Like Rich Glen, Green Olive has branched out and found new ways to share its produce. The big farmyard barn has evolved into a cellar-door style venue and the shelves are lined with homemade relishes and chutneys, teas, infused oils, kitchen utensils, bowls made from olive wood, and wines from the small vineyard growing along one side of the property.

Greg and Sue have been inspired to create their own line of olive oil soaps, creams, balms and body washes, with scents from the lemon verbena and rose geranium growing in pots around the garden. They have a cooking school on site and are also marketing their property as a farm experience. Visitors can walk among the olive trees, visit the pig pen and watch the runner ducks on the pond before settling back into a seat at a patio table with a tapas menu featuring produce from the surrounds. The olive tasting plate is a must: a mound of wild olives, deliciously salty kalamata and anchovy tapenade and a little white dish of golden extra virgin olive oil served with crusty white ciabatta. If mum was here, we know what she’d do.

Hands on

  • Gather a group of friends and hand-pick your own olives during harvest time at Hart’s Farm.
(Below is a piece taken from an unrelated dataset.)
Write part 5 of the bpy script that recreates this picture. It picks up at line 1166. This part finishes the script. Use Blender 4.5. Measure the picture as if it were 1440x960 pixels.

Afterwards learn how to cure them in brine and enjoy a wood-fired pizza lunch and a glass of local wine or cider.
  • Enjoy a farmer’s lunch for two people at Green Olive including wine and a tapas plate featuring a chef’s selection of farm-grown olives, olive oil, tapenade and ciabatta.
  • The Murray Farm Gate Trail is a great way to explore the Cobram region’s food offerings including Boosey Creek Cheese, Fyffe Field Wines and Katamatite Garlic.
  • The Wine Food Farmgate trail in the Mornington Peninsula is centred on Red Hill and includes Sunny Ridge Strawberry Farm and Main Ridge Dairy, both in the hinterland near Green Olive.